How do people meet? Meeting is difficult for mammals, but not for the reasons you might imagine. According to Thomas Lewis in A General Theory of Love, “Mammals have a bodily connection so… an individual does not direct all of his own functions. A second person transmits regulatory information that can alter hormone levels, cardiovascular function, sleep rhythms, immune function and more inside the body of the first (italics added). The reciprocal process occurs simultaneously: the first person regulates the physiology of the second, even as he himself is regulated.” We are all connected to the people around us, whether we want to be or not. They are already inside our skins. A boundary is for you, not others. It keeps you in one state, so you can meet others. That is what I call an Edge.
Think about the last time you set a limit. Was it easy? Did you hesitate, or not set it at all, because “I’ve tried and tried but he doesn’t listen?” Or “Ah, it doesn’t really matter?” What this “limit” has just done is separated you from yourself. It separated your thoughts from your feelings.

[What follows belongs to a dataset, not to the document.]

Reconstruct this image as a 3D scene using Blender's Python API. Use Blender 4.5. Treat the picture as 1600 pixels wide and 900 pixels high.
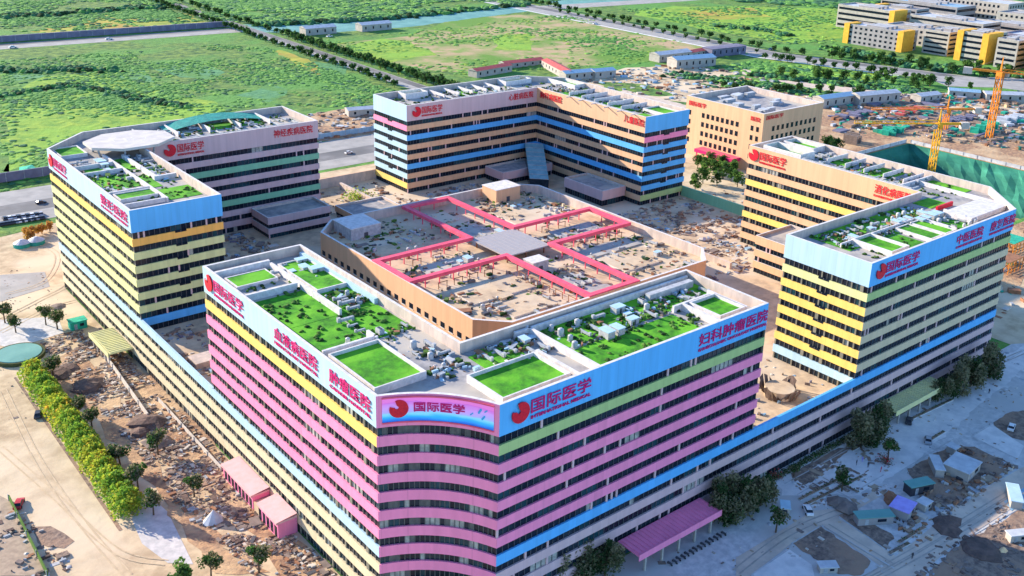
import bpy, bmesh, math, random
from mathutils import Vector, Matrix
random.seed(7)
R = math.radians
for o in list(bpy.data.objects): bpy.data.objects.remove(o)
scene = bpy.context.scene
COL = scene.collection
# ---------------------------------------------------------------- camera
CAMP = (-88.246, -130.951, 146.607); YAW, PIT, ROL = 0.87, 0.331, 0.032
YAW = 0.8696; 
FPX = 1582.26; PPX, PPY = 25.246, -112.938
_f = Vector((math.cos(YAW)*math.cos(PIT), math.sin(YAW)*math.cos(PIT), -math.sin(PIT)))
_r = Vector((math.sin(YAW), -math.cos(YAW), 0)); _u = _r.cross(_f)
_r2 = _r*math.cos(ROL)+_u*math.sin(ROL); _u2 = -_r*math.sin(ROL)+_u*math.cos(ROL)
cam = bpy.data.objects.new('camera', bpy.data.cameras.new('camera')); COL.objects.link(cam)
m = Matrix((_r2, _u2, -_f)).transposed().to_4x4(); m.translation = Vector(CAMP)
cam.matrix_world = m
cam.data.sensor_width = 36; cam.data.lens = 36*FPX/1600
cam.data.shift_x = -PPX/1600; cam.data.shift_y = PPY/1600
cam.data.clip_start = 1; cam.data.clip_end = 20000
scene.camera = cam
# ---------------------------------------------------------------- light
SUN = Vector((0.40, -1.0, -0.385)).normalized()      # direction the light travels
elev = math.asin(-SUN.z); azi = math.atan2(-SUN.x, -SUN.y)
w = bpy.data.worlds.new('World'); scene.world = w; w.use_nodes = True
nt = w.node_tree; bg = nt.nodes['Background']
sky = nt.nodes.new('ShaderNodeTexSky'); sky.sky_type = 'NISHITA'; sky.sun_disc = False
sky.sun_elevation = elev; sky.sun_rotation = azi; sky.air_density = 1.0; sky.dust_density = .0; sky.ozone_density = 3.0
sm = nt.nodes.new('ShaderNodeMix'); sm.data_type = 'RGBA'; sm.blend_type = 'MULTIPLY'; sm.inputs['Factor'].default_value = 1
sm.inputs['B'].default_value = (.80, .94, 1.12, 1)            # blue tint added to the sky light to turn shade bluer
nt.links.new(sky.outputs[0], sm.inputs['A']); nt.links.new(sm.outputs['Result'], bg.inputs[0]); bg.inputs[1].default_value = 0.15
sl = bpy.data.lights.new('sun', 'SUN'); sl.energy = 5.0; sl.angle = R(0.6); sl.color = (1, .86, .68)
so = bpy.data.objects.new('sun', sl); COL.objects.link(so)
so.rotation_euler = SUN.to_track_quat('-Z', 'Y').to_euler(); so.location = (0, 0, 300)
scene.view_settings.view_transform = 'Standard'; scene.view_settings.look = 'None'
scene.view_settings.gamma = 1; scene.view_settings.exposure = 1.2
scene.render.engine = 'CYCLES'; scene.cycles.max_bounces = 5
# ---------------------------------------------------------------- pixel -> place on a plane (reading the plan off the photo)
def ray(u, v): return _f+_r2*(u-800-PPX)/FPX-_u2*(v-450-PPY)/FPX
def G(u, v, z=0.0):
    d = ray(u, v); t = (z-CAMP[2])/d.z; return Vector((CAMP[0]+d.x*t, CAMP[1]+d.y*t, z))
def OX(u, v, x):
    d = ray(u, v); t = (x-CAMP[0])/d.x; return Vector(CAMP)+d*t
def OY(u, v, y):
    d = ray(u, v); t = (y-CAMP[1])/d.y; return Vector(CAMP)+d*t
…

All it does is make you uncomfortable, and guarantees that whoever you were going to set this limit with will not respond the way you want them to. Much of the time, setting limits makes people feel out of control rather than in control- it has the complete opposite effect than the one that was intended.
If you note your internal state, you can study what kind of uncomfortable you are and take steps to correct it. And because setting limits feels disruptive to us inside, we think it will be disruptive to the individual on the other end. But what is really disruptive to the people on the outside is our own discomfort with setting limits in the first place. We hem and haw, use too many words, demonstrate a deferential posture. Our words say “Listen to me” and our bodies say “You don’t really have to.” We are split, and can’t be met.
If all your parts are on the same page, then the boundary doesn’t exist within you, disrupting your physiology; it exists between you and the other person; in your extra-personal space; in your visible as opposed to invisible behavior. That is the place we are well and truly met. Used well, a boundary is the physical expression of our right to exist, organizing us and the people around us at the same time.